Write out the complete material exactly as it stands.

───

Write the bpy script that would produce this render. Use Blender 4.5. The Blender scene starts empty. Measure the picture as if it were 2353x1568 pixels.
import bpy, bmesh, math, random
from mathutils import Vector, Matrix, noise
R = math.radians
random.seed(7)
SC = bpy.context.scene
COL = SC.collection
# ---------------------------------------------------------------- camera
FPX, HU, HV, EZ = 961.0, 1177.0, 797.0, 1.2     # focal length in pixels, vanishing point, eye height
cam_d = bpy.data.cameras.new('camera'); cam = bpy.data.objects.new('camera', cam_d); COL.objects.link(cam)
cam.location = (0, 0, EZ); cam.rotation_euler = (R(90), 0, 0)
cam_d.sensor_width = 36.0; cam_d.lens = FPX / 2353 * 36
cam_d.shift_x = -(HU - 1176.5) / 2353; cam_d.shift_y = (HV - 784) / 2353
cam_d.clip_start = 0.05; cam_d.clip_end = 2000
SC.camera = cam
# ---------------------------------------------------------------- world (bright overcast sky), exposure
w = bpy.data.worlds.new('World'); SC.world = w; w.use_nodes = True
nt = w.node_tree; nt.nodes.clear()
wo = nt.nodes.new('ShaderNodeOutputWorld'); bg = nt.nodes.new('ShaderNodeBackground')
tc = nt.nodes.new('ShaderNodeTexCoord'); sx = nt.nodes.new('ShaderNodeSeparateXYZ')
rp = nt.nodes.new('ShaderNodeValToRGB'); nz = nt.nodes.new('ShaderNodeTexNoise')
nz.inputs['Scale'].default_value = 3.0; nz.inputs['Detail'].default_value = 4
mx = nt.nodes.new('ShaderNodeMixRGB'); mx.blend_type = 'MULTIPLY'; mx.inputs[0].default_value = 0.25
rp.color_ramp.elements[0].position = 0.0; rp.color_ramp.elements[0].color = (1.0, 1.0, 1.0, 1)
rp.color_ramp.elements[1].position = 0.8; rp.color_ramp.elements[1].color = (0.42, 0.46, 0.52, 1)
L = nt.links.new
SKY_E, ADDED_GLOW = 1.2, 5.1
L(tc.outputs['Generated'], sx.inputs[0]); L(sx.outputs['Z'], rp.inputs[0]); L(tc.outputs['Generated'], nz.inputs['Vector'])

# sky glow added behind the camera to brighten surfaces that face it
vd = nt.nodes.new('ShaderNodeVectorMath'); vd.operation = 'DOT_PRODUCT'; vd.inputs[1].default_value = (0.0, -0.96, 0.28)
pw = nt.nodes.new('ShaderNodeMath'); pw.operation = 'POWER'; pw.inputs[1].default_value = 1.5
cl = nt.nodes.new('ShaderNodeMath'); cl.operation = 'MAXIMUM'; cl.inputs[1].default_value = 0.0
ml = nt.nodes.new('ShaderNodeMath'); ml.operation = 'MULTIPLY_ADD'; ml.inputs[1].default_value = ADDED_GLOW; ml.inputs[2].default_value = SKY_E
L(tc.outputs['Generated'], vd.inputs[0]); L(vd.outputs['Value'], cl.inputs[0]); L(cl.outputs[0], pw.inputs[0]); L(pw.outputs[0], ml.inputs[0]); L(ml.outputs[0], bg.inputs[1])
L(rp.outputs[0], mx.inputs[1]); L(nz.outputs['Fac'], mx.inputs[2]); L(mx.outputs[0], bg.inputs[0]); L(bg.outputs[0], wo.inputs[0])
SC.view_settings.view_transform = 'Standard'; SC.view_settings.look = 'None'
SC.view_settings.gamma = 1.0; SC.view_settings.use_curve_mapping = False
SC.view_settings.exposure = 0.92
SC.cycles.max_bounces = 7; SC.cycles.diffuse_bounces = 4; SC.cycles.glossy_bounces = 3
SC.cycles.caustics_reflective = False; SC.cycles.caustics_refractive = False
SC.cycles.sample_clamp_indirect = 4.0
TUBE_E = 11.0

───

» **Written response**:
Write the bpy script that would produce this render. Use Blender 4.5. The Blender scene starts empty. Measure the picture as if it were 2353x1568 pixels.
import bpy, bmesh, math, random
from mathutils import Vector, Matrix, noise
R = math.radians
random.seed(7)
SC = bpy.context.scene
COL = SC.collection
# ---------------------------------------------------------------- camera
FPX, HU, HV, EZ = 961.0, 1177.0, 797.0, 1.2     # focal length in pixels, vanishing point, eye height
cam_d = bpy.data.cameras.new('camera'); cam = bpy.data.objects.new('camera', cam_d); COL.objects.link(cam)
cam.location = (0, 0, EZ); cam.rotation_euler = (R(90), 0, 0)
cam_d.sensor_width = 36.0; cam_d.lens = FPX / 2353 * 36
cam_d.shift_x = -(HU - 1176.5) / 2353; cam_d.shift_y = (HV - 784) / 2353
cam_d.clip_start = 0.05; cam_d.clip_end = 2000
SC.camera = cam
# ---------------------------------------------------------------- world (bright overcast sky), exposure
w = bpy.data.worlds.new('World'); SC.world = w; w.use_nodes = True
nt = w.node_tree; nt.nodes.clear()
wo = nt.nodes.new('ShaderNodeOutputWorld'); bg = nt.nodes.new('ShaderNodeBackground')
tc = nt.nodes.new('ShaderNodeTexCoord'); sx = nt.nodes.new('ShaderNodeSeparateXYZ')
rp = nt.nodes.new('ShaderNodeValToRGB'); nz = nt.nodes.new('ShaderNodeTexNoise')
nz.inputs['Scale'].default_value = 3.0; nz.inputs['Detail'].default_value = 4
mx = nt.nodes.new('ShaderNodeMixRGB'); mx.blend_type = 'MULTIPLY'; mx.inputs[0].default_value = 0.25
rp.color_ramp.elements[0].position = 0.0; rp.color_ramp.elements[0].color = (1.0, 1.0, 1.0, 1)
rp.color_ramp.elements[1].position = 0.8; rp.color_ramp.elements[1].color = (0.42, 0.46, 0.52, 1)
L = nt.links.new
SKY_E, ADDED_GLOW = 1.2, 5.1
L(tc.outputs['Generated'], sx.inputs[0]); L(sx.outputs['Z'], rp.inputs[0]); L(tc.outputs['Generated'], nz.inputs['Vector'])

# sky glow added behind the camera to brighten surfaces that face it
vd = nt.nodes.new('ShaderNodeVectorMath'); vd.operation = 'DOT_PRODUCT'; vd.inputs[1].default_value = (0.0, -0.96, 0.28)
pw = nt.nodes.new('ShaderNodeMath'); pw.operation = 'POWER'; pw.inputs[1].default_value = 1.5
cl = nt.nodes.new('ShaderNodeMath'); cl.operation = 'MAXIMUM'; cl.inputs[1].default_value = 0.0
ml = nt.nodes.new('ShaderNodeMath'); ml.operation = 'MULTIPLY_ADD'; ml.inputs[1].default_value = ADDED_GLOW; ml.inputs[2].default_value = SKY_E
L(tc.outputs['Generated'], vd.inputs[0]); L(vd.outputs['Value'], cl.inputs[0]); L(cl.outputs[0], pw.inputs[0]); L(pw.outputs[0], ml.inputs[0]); L(ml.outputs[0], bg.inputs[1])
L(rp.outputs[0], mx.inputs[1]); L(nz.outputs['Fac'], mx.inputs[2]); L(mx.outputs[0], bg.inputs[0]); L(bg.outputs[0], wo.inputs[0])
SC.view_settings.view_transform = 'Standard'; SC.view_settings.look = 'None'
SC.view_settings.gamma = 1.0; SC.view_settings.use_curve_mapping = False
SC.view_settings.exposure = 0.92
SC.cycles.max_bounces = 7; SC.cycles.diffuse_bounces = 4; SC.cycles.glossy_bounces = 3
SC.cycles.caustics_reflective = False; SC.cycles.caustics_refractive = False
SC.cycles.sample_clamp_indirect = 4.0
TUBE_E = 11.0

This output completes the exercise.